Je ne suis certain de rien, c’est pour cette raison que je n’ai rien fait de ce côté-là. L’impact, ici en France, n’est pas assuré. Ailleurs ce serait envisageable, par exemple chez les Anglo-Saxons, notamment aux États-Unis. Le résultat aurait des chances d’être brillant.

Avez-vous eu du mal à vous défaire du rôle, à quitter l’uniforme comme l’on dit ?

J’ai à cette occasion conquis un autre public, plus intellectuel. Même si une partie de mes fans a fui, je l’ai retrouvé ensuite. Je suis ensuite revenu avec un nouveau tour de chant, accompagné d’un grand orchestre, et mon public ne m’a ensuite plus quitté. Ce qui fait que je n’ai plus essayé de redonner « Napoléon ». Je ne pouvais plus le jouer, parce que c’était un tel succès – un peu comme « La Cage aux Folles » –, que j’aurais pu m’y perdre. Imaginez : les touristes venaient visiter la tour Eiffel, voir l’Arc de Triomphe et entendre « Napoléon ». J’ai compris que je ne pourrais plus me sortir du bicorne. Napoléon est un satané bonhomme : il vous prend de l’intérieur, vous gagne. Aujourd’hui encore, je le ressens. J’ai décidé de moi-même de le quitter et de faire des choses différentes, en particulier en faisant de la comédie.


Avez-vous eu peur de vous laisser enfermer dans le rôle ?

Oui, après plusieurs mois, j’ai compris qu’il fallait que j’arrête.

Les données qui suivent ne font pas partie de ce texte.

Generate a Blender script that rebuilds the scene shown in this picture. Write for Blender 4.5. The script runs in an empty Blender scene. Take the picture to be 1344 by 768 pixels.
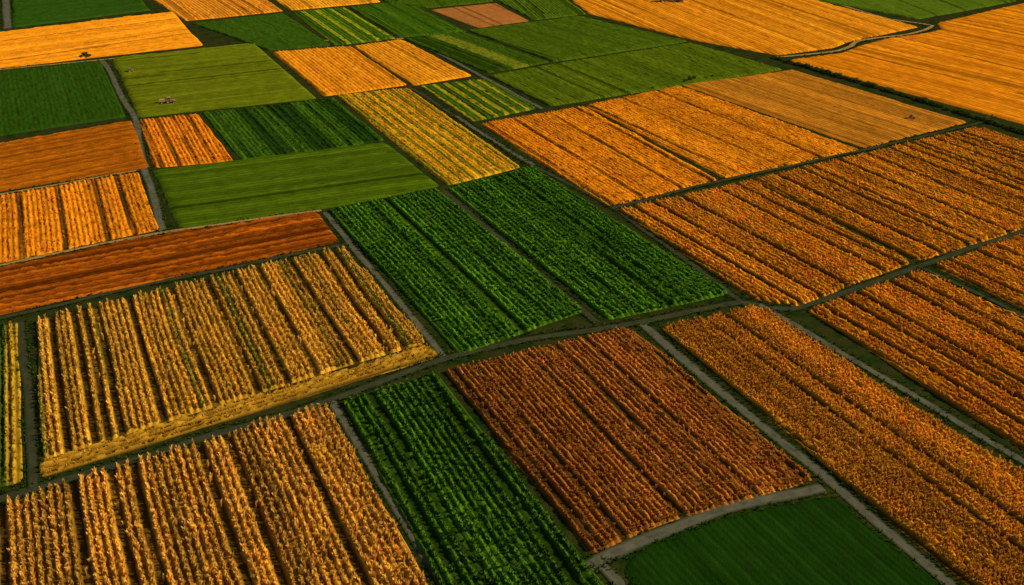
import bpy, bmesh, math, random
import numpy as np
from mathutils import Vector, Matrix
random.seed(7); rng=np.random.default_rng(7)
S=bpy.context.scene; C=S.collection
S.view_settings.view_transform='Standard'; S.view_settings.look='None'; S.view_settings.exposure=0
H=100.0; PITCH=math.radians(29.0); F=1270.0

# ---- land survey: boundary marks traced from the oblique air photo, rectified to metres on the ground
def survey(u,v):
    x=(u-672)/F; y=(384-v)/F
    dz=y*math.cos(PITCH)-math.sin(PITCH); dy=y*math.sin(PITCH)+math.cos(PITCH)
    t=-H/dz
    return (x*t,dy*t)

# ---------------------------------------------------------------- helpers
def hash2(a,b,seed=0):
    n=(a.astype(np.int64)*374761393+np.asarray(b).astype(np.int64)*668265263+seed*982451653)&0x7fffffff
    n=((n^(n>>13))*1274126177)&0x7fffffff
    n=n^(n>>16)
    return (n&0xffff)/65535.0
def vnoise(x,y,seed=0):
    xi=np.floor(x).astype(np.int64); yi=np.floor(y).astype(np.int64)
    fx=x-xi; fy=y-yi; fx=fx*fx*(3-2*fx); fy=fy*fy*(3-2*fy)
    h=lambda a,b: hash2(a,b,seed)
    return (h(xi,yi)*(1-fx)+h(xi+1,yi)*fx)*(1-fy)+(h(xi,yi+1)*(1-fx)+h(xi+1,yi+1)*fx)*fy
def inside(P,x,y):
    r=np.zeros(x.shape,bool); n=len(P)
    for i in range(n):
        x1,y1=P[i]; x2,y2=P[(i+1)%n]
        if y1==y2: continue
        c=((y1>y)!=(y2>y))&(x<(x2-x1)*(y-y1)/(y2-y1)+x1)
        r^=c
    return r
def edge_near(P,x,y):
    bd=np.full(x.shape,1e9); bx=x.copy(); by=y.copy(); n=len(P)
    for i in range(n):
        x1,y1=P[i]; x2,y2=P[(i+1)%n]
        ex,ey=x2-x1,y2-y1; L=ex*ex+ey*ey
        t=np.clip(((x-x1)*ex+(y-y1)*ey)/L,0,1)
        px=x1+t*ex; py=y1+t*ey; d=np.hypot(x-px,y-py)
        m=d<bd; bd[m]=d[m]; bx[m]=px[m]; by[m]=py[m]
    return bd,bx,by
def wavy(P,seed,step=7.0,amp=.8):
    """field margins are never ruler straight, and machinery leaves the corners rounded"""
    Q=[]; n=len(P)
    for i in range(n):
        a=np.array(P[i-1]); b=np.array(P[i]); c=np.array(P[(i+1)%n])
        la=np.linalg.norm(b-a); lc=np.linalg.norm(c-b); r=min(1.3,la*.3,lc*.3)
        p=b+(a-b)/la*r; q=b+(c-b)/lc*r; Q+=[p,(p+q+2*b)/4,q]
    out=[]; n=len(Q)
    for i in range(n):
        a=Q[i]; b=Q[(i+1)%n]; l=np.linalg.norm(b-a)
        if l<1e-6: continue
        k=max(1,int(l/step)); nn=np.array([-(b-a)[1],(b-a)[0]])/l
        for j in range(k):
            t=j/k; p=a+(b-a)*t
            o=0 if j==0 else (vnoise(np.array([p[0]*.13]),np.array([p[1]*.13]),seed)[0]-.5)*amp
            out.append(tuple(p+nn*o))
    return out
def mesh_np(name,V,Fc,col=None):
    me=bpy.data.meshes.new(name); k=Fc.shape[1]
    me.vertices.add(len(V)); me.vertices.foreach_set('co',V.astype(np.float32).ravel())
    me.loops.add(Fc.size); me.loops.foreach_set('vertex_index',Fc.astype(np.int32).ravel())
    me.polygons.add(len(Fc)); me.polygons.foreach_set('loop_start',np.arange(0,Fc.size,k,dtype=np.int32))
    try: me.polygons.foreach_set('loop_total',np.full(len(Fc),k,np.int32))
    except Exception: pass
    if col is not None:
        a=me.attributes.new('crop_colour','FLOAT_COLOR','POINT')
        c4=np.ones((len(V),4),np.float32); c4[:,:3]=np.clip(col,0,1)
        a.data.foreach_set('color',c4.ravel())
    me.update(calc_edges=True)
    return me
def add(name,me,mat=None,parent=None,**kw):
    o=bpy.data.objects.new(name,me); C.objects.link(o)
    if mat is not None and me is not None: me.materials.append(mat)
    if parent: o.parent=parent
    for k,v in kw.items(): o[k]=v
    return o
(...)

Cet homme, c’est comme s’il était encore vivant. Il vous prend jusqu’aux tripes, on ne sait plus comment s’en défaire. J’ai assez de forces et je me suis débattu pour me sortir du personnage, pour « rejaillir » – si je puis m’exprimer ainsi. D’ailleurs, si je m’étais laissé faire, j’aurais pu le jouer huit ans et c’était fini.


La préparation au rôle était-elle compliquée ? Comment vous mettiez-vous psychologiquement en situation chaque soir ?

J’ai eu un bon metteur en scène, Jacques Rosny, avec lequel nous avons écrit le scénario. Il a su m’apporter la confiance indispensable, les « armes » pour jouer Napoléon. Il m’a montré les écueils à éviter. Napoléon peut parfois vous emporter très loin, vous obliger à sur-jouer les émotions. Il ne faut pas être outré à chaque fois, mais garder un certain sang-froid. Je n’étais pas comédien, donc il fallait que je chante et que je dise le texte en même temps. Une captation, du fond de la salle du Marigny, existe. Ce n’est pas comme celle de Québec, qui est bien, mais à laquelle il manque de quelque chose. On voit toujours mieux d’un peu plus loin.


Y avait-il un risque de s’identifier au personnage ?

C’était un risque tous les jours. Un peu de la même façon que l’Angleterre lui a mordillé les jambes sans arrêt, lui aussi fait de même avec ses comédiens quand vous le jouez. Beaucoup d’acteurs qui l’ont interprété sont devenus fous. Plusieurs cas sont avérés, comme Albert Dieudonné, le plus connu. Guitry, qui a fait un admirable Napoléon, avait trouvé une astuce en faisant parfois jouer dans ses films Bonaparte et Napoléon par deux personnes différentes. Budgétairement, je ne pouvais pas me le permettre, mais j’aurais beaucoup aimé faire entrer sur scène un autre chanteur pour la première partie. J’avais moi-même déjà le rôle du narrateur, qui racontait le déroulé de la vie de Napoléon à la manière de Balzac. Cela aurait permis à Napoléon de voir apparaître, dans la deuxième partie du spectacle, un jeune Bonaparte qui serait venu lui murmurer à l’oreille : « Souviens-toi de tes serments ! ». Un peu comme une mouche virevolte autour de vous pour vous titiller.


Par rapport à vos autres chansons – « Les Ballons rouges », « Je suis malade », « Femmes, femmes, femmes » :–, quelle place occupe « Napoléon » dans votre carrière ?

Une place très importante. Jour après jour, je me suis détaché du personnage mais j’ai compris que j’avais des points communs avec lui. À chaque instant de sa vie, il se regardait agir, se voyait penser. C’est une chose que j’ai peut-être avec lui : savoir prendre du recul. J’arrive à conserver une distance, un regard, même quand je suis dans l’action. Grâce à tout cela, j’ai eu une vie merveilleuse. Je ne regrette rien.